## SUPPLIED RECORDS:
* begin *
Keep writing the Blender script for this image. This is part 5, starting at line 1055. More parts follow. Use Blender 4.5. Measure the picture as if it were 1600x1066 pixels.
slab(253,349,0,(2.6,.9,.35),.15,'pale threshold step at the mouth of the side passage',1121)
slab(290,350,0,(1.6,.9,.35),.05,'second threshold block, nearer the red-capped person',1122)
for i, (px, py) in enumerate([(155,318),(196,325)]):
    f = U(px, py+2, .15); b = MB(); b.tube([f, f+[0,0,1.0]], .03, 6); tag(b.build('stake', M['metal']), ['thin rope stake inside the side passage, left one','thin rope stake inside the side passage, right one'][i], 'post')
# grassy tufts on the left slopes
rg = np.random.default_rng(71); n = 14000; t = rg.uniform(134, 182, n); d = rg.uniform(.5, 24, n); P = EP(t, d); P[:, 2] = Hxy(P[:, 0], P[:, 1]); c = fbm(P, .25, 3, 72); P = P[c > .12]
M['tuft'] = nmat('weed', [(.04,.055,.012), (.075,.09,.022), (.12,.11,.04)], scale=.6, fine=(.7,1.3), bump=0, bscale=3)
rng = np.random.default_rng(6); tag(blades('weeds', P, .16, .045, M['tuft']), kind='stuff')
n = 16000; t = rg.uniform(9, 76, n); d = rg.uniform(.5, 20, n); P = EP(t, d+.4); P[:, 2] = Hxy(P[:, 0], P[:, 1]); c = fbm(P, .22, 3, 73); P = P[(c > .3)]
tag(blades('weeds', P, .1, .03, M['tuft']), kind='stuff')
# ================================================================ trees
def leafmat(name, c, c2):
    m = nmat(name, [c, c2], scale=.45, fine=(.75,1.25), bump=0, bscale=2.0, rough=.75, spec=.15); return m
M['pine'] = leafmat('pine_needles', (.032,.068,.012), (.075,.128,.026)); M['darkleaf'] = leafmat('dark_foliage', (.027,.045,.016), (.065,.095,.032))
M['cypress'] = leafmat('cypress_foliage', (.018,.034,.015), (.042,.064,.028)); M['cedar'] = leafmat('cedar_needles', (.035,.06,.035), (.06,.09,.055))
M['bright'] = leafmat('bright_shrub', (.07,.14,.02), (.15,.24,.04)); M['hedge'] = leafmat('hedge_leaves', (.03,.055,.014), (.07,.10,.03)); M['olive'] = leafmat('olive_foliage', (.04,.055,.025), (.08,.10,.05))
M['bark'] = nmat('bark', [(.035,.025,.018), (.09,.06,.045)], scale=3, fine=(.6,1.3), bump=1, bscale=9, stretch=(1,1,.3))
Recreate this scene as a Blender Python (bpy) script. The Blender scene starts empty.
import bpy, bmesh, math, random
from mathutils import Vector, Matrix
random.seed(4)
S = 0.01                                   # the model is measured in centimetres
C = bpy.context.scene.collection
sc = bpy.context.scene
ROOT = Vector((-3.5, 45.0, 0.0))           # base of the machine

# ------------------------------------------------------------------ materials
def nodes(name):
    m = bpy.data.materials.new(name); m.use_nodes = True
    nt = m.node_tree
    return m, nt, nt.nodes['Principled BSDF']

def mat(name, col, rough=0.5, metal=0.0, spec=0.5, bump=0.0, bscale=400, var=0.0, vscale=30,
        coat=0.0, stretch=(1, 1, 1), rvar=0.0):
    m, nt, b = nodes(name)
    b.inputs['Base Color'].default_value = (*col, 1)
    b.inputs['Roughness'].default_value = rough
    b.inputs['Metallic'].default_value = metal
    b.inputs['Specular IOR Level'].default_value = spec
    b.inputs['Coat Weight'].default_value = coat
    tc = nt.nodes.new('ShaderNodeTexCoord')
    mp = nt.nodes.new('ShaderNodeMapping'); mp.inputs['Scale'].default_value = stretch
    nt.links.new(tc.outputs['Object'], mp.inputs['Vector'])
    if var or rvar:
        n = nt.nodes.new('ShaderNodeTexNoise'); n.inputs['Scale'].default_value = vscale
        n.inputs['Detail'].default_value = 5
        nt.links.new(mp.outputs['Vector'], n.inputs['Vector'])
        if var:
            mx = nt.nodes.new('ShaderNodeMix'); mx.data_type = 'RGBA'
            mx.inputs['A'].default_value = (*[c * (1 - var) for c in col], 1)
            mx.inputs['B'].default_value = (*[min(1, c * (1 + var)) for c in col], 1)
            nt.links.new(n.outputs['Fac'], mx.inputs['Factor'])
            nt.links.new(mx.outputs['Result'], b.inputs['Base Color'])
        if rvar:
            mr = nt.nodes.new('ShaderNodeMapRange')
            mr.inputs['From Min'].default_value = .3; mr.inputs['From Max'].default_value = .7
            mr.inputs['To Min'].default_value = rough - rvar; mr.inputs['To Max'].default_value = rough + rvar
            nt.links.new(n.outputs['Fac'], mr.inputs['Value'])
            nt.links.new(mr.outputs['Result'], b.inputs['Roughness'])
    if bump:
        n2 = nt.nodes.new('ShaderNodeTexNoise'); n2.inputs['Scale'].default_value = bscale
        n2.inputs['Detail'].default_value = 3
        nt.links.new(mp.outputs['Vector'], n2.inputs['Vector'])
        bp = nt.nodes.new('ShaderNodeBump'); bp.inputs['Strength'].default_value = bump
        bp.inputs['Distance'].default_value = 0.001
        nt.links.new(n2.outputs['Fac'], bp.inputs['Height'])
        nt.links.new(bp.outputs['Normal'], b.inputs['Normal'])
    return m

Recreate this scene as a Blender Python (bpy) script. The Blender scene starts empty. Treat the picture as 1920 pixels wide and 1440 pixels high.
* end *
## EXERCISE:
Show the lines that mention the word "scene".

## FULL OUTPUT:
Recreate this scene as a Blender Python (bpy) script. The Blender scene starts empty.
C = bpy.context.scene.collection
sc = bpy.context.scene
Recreate this scene as a Blender Python (bpy) script. The Blender scene starts empty. Treat the picture as 1920 pixels wide and 1440 pixels high.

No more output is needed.